● **Problem to solve**
Extract all data as written.

● **Supplied data**
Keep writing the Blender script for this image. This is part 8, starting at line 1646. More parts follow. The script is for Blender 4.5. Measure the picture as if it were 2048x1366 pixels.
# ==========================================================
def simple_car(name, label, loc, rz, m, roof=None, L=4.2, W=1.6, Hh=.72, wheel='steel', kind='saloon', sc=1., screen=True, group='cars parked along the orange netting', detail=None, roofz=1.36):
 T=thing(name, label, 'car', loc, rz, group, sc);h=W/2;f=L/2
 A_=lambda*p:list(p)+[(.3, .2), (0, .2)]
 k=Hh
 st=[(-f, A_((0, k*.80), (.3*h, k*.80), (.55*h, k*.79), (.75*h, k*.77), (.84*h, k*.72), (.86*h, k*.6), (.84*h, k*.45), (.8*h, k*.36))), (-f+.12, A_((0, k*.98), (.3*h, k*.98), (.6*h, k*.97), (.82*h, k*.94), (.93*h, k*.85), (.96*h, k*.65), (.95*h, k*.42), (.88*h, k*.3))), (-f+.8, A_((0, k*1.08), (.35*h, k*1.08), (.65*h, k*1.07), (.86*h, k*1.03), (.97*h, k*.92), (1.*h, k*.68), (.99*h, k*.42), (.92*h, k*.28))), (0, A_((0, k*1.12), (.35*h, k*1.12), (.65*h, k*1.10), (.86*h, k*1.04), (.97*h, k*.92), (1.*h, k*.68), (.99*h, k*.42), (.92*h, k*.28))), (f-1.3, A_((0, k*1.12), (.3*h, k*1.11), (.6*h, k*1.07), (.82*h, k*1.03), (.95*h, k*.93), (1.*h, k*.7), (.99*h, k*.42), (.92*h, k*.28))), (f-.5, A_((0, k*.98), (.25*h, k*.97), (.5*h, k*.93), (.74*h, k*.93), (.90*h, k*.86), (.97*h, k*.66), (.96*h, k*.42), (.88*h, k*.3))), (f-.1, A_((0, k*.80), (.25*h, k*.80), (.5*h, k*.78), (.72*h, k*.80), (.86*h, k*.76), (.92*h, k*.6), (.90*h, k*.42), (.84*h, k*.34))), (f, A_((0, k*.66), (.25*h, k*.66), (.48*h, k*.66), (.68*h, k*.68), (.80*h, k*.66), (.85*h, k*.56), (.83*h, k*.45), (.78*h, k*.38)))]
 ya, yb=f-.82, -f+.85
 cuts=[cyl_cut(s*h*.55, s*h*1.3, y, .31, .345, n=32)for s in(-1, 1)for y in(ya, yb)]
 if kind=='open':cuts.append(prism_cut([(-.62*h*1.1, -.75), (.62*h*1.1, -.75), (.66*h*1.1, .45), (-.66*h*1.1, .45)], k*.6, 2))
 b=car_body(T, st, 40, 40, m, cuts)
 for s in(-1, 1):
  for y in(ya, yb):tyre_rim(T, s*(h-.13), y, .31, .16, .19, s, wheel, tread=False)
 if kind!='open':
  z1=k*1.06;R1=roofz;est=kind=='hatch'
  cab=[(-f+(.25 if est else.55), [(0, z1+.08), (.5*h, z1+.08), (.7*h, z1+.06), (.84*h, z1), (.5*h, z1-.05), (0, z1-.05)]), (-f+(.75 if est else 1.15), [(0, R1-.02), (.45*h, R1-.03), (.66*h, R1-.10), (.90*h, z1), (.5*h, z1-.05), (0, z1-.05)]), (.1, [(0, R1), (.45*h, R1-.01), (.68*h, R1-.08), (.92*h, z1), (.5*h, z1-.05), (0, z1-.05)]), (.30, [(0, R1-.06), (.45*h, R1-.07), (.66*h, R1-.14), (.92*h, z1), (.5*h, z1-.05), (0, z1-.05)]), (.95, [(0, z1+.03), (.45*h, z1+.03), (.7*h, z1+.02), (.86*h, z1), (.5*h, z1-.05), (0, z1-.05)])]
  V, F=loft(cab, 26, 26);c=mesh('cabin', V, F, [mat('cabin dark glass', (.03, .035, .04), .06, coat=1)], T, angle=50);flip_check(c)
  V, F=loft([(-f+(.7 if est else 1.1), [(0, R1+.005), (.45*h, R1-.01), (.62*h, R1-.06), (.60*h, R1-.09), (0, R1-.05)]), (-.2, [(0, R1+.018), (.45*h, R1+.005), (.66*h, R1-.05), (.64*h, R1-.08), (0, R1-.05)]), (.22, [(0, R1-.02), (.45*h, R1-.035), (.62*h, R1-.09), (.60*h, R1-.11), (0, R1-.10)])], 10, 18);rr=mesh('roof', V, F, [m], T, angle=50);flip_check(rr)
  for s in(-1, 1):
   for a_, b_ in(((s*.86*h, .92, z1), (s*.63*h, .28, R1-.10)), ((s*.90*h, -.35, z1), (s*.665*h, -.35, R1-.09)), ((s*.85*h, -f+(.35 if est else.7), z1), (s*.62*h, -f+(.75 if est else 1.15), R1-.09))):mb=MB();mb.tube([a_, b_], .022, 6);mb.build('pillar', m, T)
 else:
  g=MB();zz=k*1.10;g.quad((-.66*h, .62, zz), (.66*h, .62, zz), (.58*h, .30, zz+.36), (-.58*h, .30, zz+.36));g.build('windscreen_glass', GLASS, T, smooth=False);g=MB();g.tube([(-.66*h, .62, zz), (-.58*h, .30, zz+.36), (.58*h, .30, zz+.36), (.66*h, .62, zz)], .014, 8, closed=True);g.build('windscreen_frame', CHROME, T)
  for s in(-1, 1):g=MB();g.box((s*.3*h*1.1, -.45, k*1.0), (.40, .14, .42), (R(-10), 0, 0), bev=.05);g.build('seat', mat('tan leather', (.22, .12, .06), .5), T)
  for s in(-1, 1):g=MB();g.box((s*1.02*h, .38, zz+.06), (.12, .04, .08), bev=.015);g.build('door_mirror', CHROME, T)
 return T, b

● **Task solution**
Keep writing the Blender script for this image. This is part 8, starting at line 1646. More parts follow. The script is for Blender 4.5. Measure the picture as if it were 2048x1366 pixels.
# ==========================================================
def simple_car(name, label, loc, rz, m, roof=None, L=4.2, W=1.6, Hh=.72, wheel='steel', kind='saloon', sc=1., screen=True, group='cars parked along the orange netting', detail=None, roofz=1.36):
 T=thing(name, label, 'car', loc, rz, group, sc);h=W/2;f=L/2
 A_=lambda*p:list(p)+[(.3, .2), (0, .2)]
 k=Hh
 st=[(-f, A_((0, k*.80), (.3*h, k*.80), (.55*h, k*.79), (.75*h, k*.77), (.84*h, k*.72), (.86*h, k*.6), (.84*h, k*.45), (.8*h, k*.36))), (-f+.12, A_((0, k*.98), (.3*h, k*.98), (.6*h, k*.97), (.82*h, k*.94), (.93*h, k*.85), (.96*h, k*.65), (.95*h, k*.42), (.88*h, k*.3))), (-f+.8, A_((0, k*1.08), (.35*h, k*1.08), (.65*h, k*1.07), (.86*h, k*1.03), (.97*h, k*.92), (1.*h, k*.68), (.99*h, k*.42), (.92*h, k*.28))), (0, A_((0, k*1.12), (.35*h, k*1.12), (.65*h, k*1.10), (.86*h, k*1.04), (.97*h, k*.92), (1.*h, k*.68), (.99*h, k*.42), (.92*h, k*.28))), (f-1.3, A_((0, k*1.12), (.3*h, k*1.11), (.6*h, k*1.07), (.82*h, k*1.03), (.95*h, k*.93), (1.*h, k*.7), (.99*h, k*.42), (.92*h, k*.28))), (f-.5, A_((0, k*.98), (.25*h, k*.97), (.5*h, k*.93), (.74*h, k*.93), (.90*h, k*.86), (.97*h, k*.66), (.96*h, k*.42), (.88*h, k*.3))), (f-.1, A_((0, k*.80), (.25*h, k*.80), (.5*h, k*.78), (.72*h, k*.80), (.86*h, k*.76), (.92*h, k*.6), (.90*h, k*.42), (.84*h, k*.34))), (f, A_((0, k*.66), (.25*h, k*.66), (.48*h, k*.66), (.68*h, k*.68), (.80*h, k*.66), (.85*h, k*.56), (.83*h, k*.45), (.78*h, k*.38)))]
 ya, yb=f-.82, -f+.85
 cuts=[cyl_cut(s*h*.55, s*h*1.3, y, .31, .345, n=32)for s in(-1, 1)for y in(ya, yb)]
 if kind=='open':cuts.append(prism_cut([(-.62*h*1.1, -.75), (.62*h*1.1, -.75), (.66*h*1.1, .45), (-.66*h*1.1, .45)], k*.6, 2))
 b=car_body(T, st, 40, 40, m, cuts)
 for s in(-1, 1):
  for y in(ya, yb):tyre_rim(T, s*(h-.13), y, .31, .16, .19, s, wheel, tread=False)
 if kind!='open':
  z1=k*1.06;R1=roofz;est=kind=='hatch'
  cab=[(-f+(.25 if est else.55), [(0, z1+.08), (.5*h, z1+.08), (.7*h, z1+.06), (.84*h, z1), (.5*h, z1-.05), (0, z1-.05)]), (-f+(.75 if est else 1.15), [(0, R1-.02), (.45*h, R1-.03), (.66*h, R1-.10), (.90*h, z1), (.5*h, z1-.05), (0, z1-.05)]), (.1, [(0, R1), (.45*h, R1-.01), (.68*h, R1-.08), (.92*h, z1), (.5*h, z1-.05), (0, z1-.05)]), (.30, [(0, R1-.06), (.45*h, R1-.07), (.66*h, R1-.14), (.92*h, z1), (.5*h, z1-.05), (0, z1-.05)]), (.95, [(0, z1+.03), (.45*h, z1+.03), (.7*h, z1+.02), (.86*h, z1), (.5*h, z1-.05), (0, z1-.05)])]
  V, F=loft(cab, 26, 26);c=mesh('cabin', V, F, [mat('cabin dark glass', (.03, .035, .04), .06, coat=1)], T, angle=50);flip_check(c)
  V, F=loft([(-f+(.7 if est else 1.1), [(0, R1+.005), (.45*h, R1-.01), (.62*h, R1-.06), (.60*h, R1-.09), (0, R1-.05)]), (-.2, [(0, R1+.018), (.45*h, R1+.005), (.66*h, R1-.05), (.64*h, R1-.08), (0, R1-.05)]), (.22, [(0, R1-.02), (.45*h, R1-.035), (.62*h, R1-.09), (.60*h, R1-.11), (0, R1-.10)])], 10, 18);rr=mesh('roof', V, F, [m], T, angle=50);flip_check(rr)
  for s in(-1, 1):
   for a_, b_ in(((s*.86*h, .92, z1), (s*.63*h, .28, R1-.10)), ((s*.90*h, -.35, z1), (s*.665*h, -.35, R1-.09)), ((s*.85*h, -f+(.35 if est else.7), z1), (s*.62*h, -f+(.75 if est else 1.15), R1-.09))):mb=MB();mb.tube([a_, b_], .022, 6);mb.build('pillar', m, T)
 else:
  g=MB();zz=k*1.10;g.quad((-.66*h, .62, zz), (.66*h, .62, zz), (.58*h, .30, zz+.36), (-.58*h, .30, zz+.36));g.build('windscreen_glass', GLASS, T, smooth=False);g=MB();g.tube([(-.66*h, .62, zz), (-.58*h, .30, zz+.36), (.58*h, .30, zz+.36), (.66*h, .62, zz)], .014, 8, closed=True);g.build('windscreen_frame', CHROME, T)
  for s in(-1, 1):g=MB();g.box((s*.3*h*1.1, -.45, k*1.0), (.40, .14, .42), (R(-10), 0, 0), bev=.05);g.build('seat', mat('tan leather', (.22, .12, .06), .5), T)
  for s in(-1, 1):g=MB();g.box((s*1.02*h, .38, zz+.06), (.12, .04, .08), bev=.015);g.build('door_mirror', CHROME, T)
 return T, b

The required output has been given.